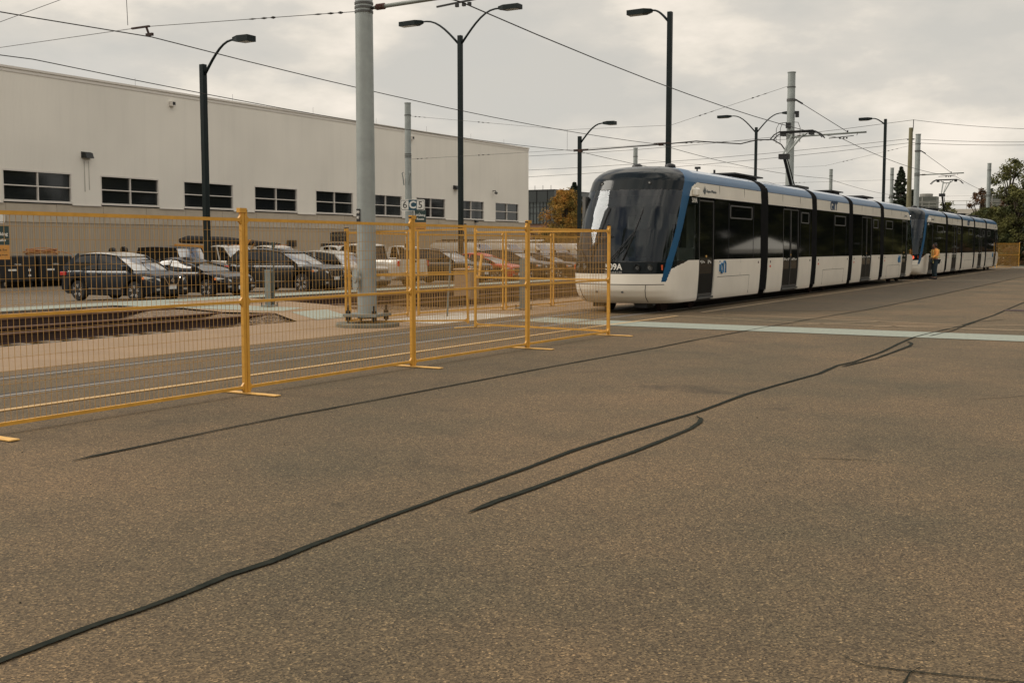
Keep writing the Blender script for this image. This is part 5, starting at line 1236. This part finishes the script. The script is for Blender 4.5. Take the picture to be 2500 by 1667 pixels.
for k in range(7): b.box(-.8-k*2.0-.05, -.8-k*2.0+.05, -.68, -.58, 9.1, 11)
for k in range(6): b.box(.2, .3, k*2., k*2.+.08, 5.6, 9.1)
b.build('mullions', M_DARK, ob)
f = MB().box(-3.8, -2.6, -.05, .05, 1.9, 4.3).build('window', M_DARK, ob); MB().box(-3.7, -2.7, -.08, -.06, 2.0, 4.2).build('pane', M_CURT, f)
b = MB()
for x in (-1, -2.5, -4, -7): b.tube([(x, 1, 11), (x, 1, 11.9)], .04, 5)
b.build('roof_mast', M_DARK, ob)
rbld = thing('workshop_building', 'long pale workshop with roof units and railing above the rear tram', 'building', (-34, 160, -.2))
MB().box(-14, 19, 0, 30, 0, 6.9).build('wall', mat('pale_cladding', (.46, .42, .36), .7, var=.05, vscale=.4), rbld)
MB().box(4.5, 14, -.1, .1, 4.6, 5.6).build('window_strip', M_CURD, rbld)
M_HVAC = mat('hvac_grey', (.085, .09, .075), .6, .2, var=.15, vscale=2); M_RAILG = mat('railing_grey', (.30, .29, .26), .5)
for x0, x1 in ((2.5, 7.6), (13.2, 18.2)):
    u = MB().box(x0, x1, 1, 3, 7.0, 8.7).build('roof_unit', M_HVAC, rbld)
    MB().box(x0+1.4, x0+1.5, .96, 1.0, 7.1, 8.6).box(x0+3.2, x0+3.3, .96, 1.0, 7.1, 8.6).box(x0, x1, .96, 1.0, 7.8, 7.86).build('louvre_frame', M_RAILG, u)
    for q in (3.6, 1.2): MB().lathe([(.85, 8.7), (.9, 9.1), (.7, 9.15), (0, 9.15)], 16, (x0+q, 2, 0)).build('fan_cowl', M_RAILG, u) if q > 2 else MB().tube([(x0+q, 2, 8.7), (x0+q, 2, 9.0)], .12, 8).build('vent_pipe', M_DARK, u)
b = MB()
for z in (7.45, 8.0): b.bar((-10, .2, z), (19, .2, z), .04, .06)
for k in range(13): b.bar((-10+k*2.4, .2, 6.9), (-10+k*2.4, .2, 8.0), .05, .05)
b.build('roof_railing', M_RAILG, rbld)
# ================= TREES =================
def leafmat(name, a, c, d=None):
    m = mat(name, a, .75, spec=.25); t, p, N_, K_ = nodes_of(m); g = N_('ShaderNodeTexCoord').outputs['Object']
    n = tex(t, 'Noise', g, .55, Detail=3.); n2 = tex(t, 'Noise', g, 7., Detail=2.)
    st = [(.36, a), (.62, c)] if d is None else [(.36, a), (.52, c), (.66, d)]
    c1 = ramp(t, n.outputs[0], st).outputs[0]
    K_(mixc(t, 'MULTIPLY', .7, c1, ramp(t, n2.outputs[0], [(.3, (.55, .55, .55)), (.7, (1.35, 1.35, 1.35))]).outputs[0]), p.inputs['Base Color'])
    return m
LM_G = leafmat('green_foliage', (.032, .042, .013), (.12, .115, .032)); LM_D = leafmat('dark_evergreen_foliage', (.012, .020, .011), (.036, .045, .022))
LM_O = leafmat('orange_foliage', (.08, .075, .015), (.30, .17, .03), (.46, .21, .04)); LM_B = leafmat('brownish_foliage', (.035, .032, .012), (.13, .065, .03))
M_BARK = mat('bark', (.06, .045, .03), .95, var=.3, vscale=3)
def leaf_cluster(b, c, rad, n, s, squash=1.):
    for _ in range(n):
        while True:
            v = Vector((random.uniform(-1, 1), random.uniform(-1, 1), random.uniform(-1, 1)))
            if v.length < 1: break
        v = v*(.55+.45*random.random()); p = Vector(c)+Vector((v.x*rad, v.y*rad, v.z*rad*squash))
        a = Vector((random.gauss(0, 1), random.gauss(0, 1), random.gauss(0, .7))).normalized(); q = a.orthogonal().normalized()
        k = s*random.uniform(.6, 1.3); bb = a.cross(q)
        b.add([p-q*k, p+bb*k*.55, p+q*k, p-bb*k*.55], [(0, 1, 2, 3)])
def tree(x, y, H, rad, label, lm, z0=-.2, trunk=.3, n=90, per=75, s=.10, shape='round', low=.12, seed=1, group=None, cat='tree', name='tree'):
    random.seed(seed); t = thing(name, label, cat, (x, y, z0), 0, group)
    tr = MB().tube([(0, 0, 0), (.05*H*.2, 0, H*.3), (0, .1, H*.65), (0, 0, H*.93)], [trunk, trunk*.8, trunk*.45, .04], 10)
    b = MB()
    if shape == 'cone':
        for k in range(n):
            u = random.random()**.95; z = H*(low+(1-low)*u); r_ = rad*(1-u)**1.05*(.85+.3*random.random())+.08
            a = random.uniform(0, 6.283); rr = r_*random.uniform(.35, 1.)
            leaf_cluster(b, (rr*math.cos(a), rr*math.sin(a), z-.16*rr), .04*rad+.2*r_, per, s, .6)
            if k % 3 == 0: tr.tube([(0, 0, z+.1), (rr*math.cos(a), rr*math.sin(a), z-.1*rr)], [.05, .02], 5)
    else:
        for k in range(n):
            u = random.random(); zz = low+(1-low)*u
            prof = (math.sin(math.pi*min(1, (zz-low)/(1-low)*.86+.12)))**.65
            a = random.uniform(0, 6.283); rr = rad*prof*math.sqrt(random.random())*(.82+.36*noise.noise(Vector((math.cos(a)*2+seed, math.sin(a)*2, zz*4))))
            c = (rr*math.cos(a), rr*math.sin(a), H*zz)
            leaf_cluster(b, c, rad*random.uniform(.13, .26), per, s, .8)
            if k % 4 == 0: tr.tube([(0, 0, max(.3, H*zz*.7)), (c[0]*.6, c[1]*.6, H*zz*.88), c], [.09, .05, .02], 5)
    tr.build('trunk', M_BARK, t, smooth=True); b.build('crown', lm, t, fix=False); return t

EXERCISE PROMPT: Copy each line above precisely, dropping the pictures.

EXERCISE ANSWER:
Keep writing the Blender script for this image. This is part 5, starting at line 1236. This part finishes the script. The script is for Blender 4.5. Take the picture to be 2500 by 1667 pixels.
for k in range(7): b.box(-.8-k*2.0-.05, -.8-k*2.0+.05, -.68, -.58, 9.1, 11)
for k in range(6): b.box(.2, .3, k*2., k*2.+.08, 5.6, 9.1)
b.build('mullions', M_DARK, ob)
f = MB().box(-3.8, -2.6, -.05, .05, 1.9, 4.3).build('window', M_DARK, ob); MB().box(-3.7, -2.7, -.08, -.06, 2.0, 4.2).build('pane', M_CURT, f)
b = MB()
for x in (-1, -2.5, -4, -7): b.tube([(x, 1, 11), (x, 1, 11.9)], .04, 5)
b.build('roof_mast', M_DARK, ob)
rbld = thing('workshop_building', 'long pale workshop with roof units and railing above the rear tram', 'building', (-34, 160, -.2))
MB().box(-14, 19, 0, 30, 0, 6.9).build('wall', mat('pale_cladding', (.46, .42, .36), .7, var=.05, vscale=.4), rbld)
MB().box(4.5, 14, -.1, .1, 4.6, 5.6).build('window_strip', M_CURD, rbld)
M_HVAC = mat('hvac_grey', (.085, .09, .075), .6, .2, var=.15, vscale=2); M_RAILG = mat('railing_grey', (.30, .29, .26), .5)
for x0, x1 in ((2.5, 7.6), (13.2, 18.2)):
    u = MB().box(x0, x1, 1, 3, 7.0, 8.7).build('roof_unit', M_HVAC, rbld)
    MB().box(x0+1.4, x0+1.5, .96, 1.0, 7.1, 8.6).box(x0+3.2, x0+3.3, .96, 1.0, 7.1, 8.6).box(x0, x1, .96, 1.0, 7.8, 7.86).build('louvre_frame', M_RAILG, u)
    for q in (3.6, 1.2): MB().lathe([(.85, 8.7), (.9, 9.1), (.7, 9.15), (0, 9.15)], 16, (x0+q, 2, 0)).build('fan_cowl', M_RAILG, u) if q > 2 else MB().tube([(x0+q, 2, 8.7), (x0+q, 2, 9.0)], .12, 8).build('vent_pipe', M_DARK, u)
b = MB()
for z in (7.45, 8.0): b.bar((-10, .2, z), (19, .2, z), .04, .06)
for k in range(13): b.bar((-10+k*2.4, .2, 6.9), (-10+k*2.4, .2, 8.0), .05, .05)
b.build('roof_railing', M_RAILG, rbld)
# ================= TREES =================
def leafmat(name, a, c, d=None):
    m = mat(name, a, .75, spec=.25); t, p, N_, K_ = nodes_of(m); g = N_('ShaderNodeTexCoord').outputs['Object']
    n = tex(t, 'Noise', g, .55, Detail=3.); n2 = tex(t, 'Noise', g, 7., Detail=2.)
    st = [(.36, a), (.62, c)] if d is None else [(.36, a), (.52, c), (.66, d)]
    c1 = ramp(t, n.outputs[0], st).outputs[0]
    K_(mixc(t, 'MULTIPLY', .7, c1, ramp(t, n2.outputs[0], [(.3, (.55, .55, .55)), (.7, (1.35, 1.35, 1.35))]).outputs[0]), p.inputs['Base Color'])
    return m
LM_G = leafmat('green_foliage', (.032, .042, .013), (.12, .115, .032)); LM_D = leafmat('dark_evergreen_foliage', (.012, .020, .011), (.036, .045, .022))
LM_O = leafmat('orange_foliage', (.08, .075, .015), (.30, .17, .03), (.46, .21, .04)); LM_B = leafmat('brownish_foliage', (.035, .032, .012), (.13, .065, .03))
M_BARK = mat('bark', (.06, .045, .03), .95, var=.3, vscale=3)
def leaf_cluster(b, c, rad, n, s, squash=1.):
    for _ in range(n):
        while True:
            v = Vector((random.uniform(-1, 1), random.uniform(-1, 1), random.uniform(-1, 1)))
            if v.length < 1: break
        v = v*(.55+.45*random.random()); p = Vector(c)+Vector((v.x*rad, v.y*rad, v.z*rad*squash))
        a = Vector((random.gauss(0, 1), random.gauss(0, 1), random.gauss(0, .7))).normalized(); q = a.orthogonal().normalized()
        k = s*random.uniform(.6, 1.3); bb = a.cross(q)
        b.add([p-q*k, p+bb*k*.55, p+q*k, p-bb*k*.55], [(0, 1, 2, 3)])
def tree(x, y, H, rad, label, lm, z0=-.2, trunk=.3, n=90, per=75, s=.10, shape='round', low=.12, seed=1, group=None, cat='tree', name='tree'):
    random.seed(seed); t = thing(name, label, cat, (x, y, z0), 0, group)
    tr = MB().tube([(0, 0, 0), (.05*H*.2, 0, H*.3), (0, .1, H*.65), (0, 0, H*.93)], [trunk, trunk*.8, trunk*.45, .04], 10)
    b = MB()
    if shape == 'cone':
        for k in range(n):
            u = random.random()**.95; z = H*(low+(1-low)*u); r_ = rad*(1-u)**1.05*(.85+.3*random.random())+.08
            a = random.uniform(0, 6.283); rr = r_*random.uniform(.35, 1.)
            leaf_cluster(b, (rr*math.cos(a), rr*math.sin(a), z-.16*rr), .04*rad+.2*r_, per, s, .6)
            if k % 3 == 0: tr.tube([(0, 0, z+.1), (rr*math.cos(a), rr*math.sin(a), z-.1*rr)], [.05, .02], 5)
    else:
        for k in range(n):
            u = random.random(); zz = low+(1-low)*u
            prof = (math.sin(math.pi*min(1, (zz-low)/(1-low)*.86+.12)))**.65
            a = random.uniform(0, 6.283); rr = rad*prof*math.sqrt(random.random())*(.82+.36*noise.noise(Vector((math.cos(a)*2+seed, math.sin(a)*2, zz*4))))
            c = (rr*math.cos(a), rr*math.sin(a), H*zz)
            leaf_cluster(b, c, rad*random.uniform(.13, .26), per, s, .8)
            if k % 4 == 0: tr.tube([(0, 0, max(.3, H*zz*.7)), (c[0]*.6, c[1]*.6, H*zz*.88), c], [.09, .05, .02], 5)
    tr.build('trunk', M_BARK, t, smooth=True); b.build('crown', lm, t, fix=False); return t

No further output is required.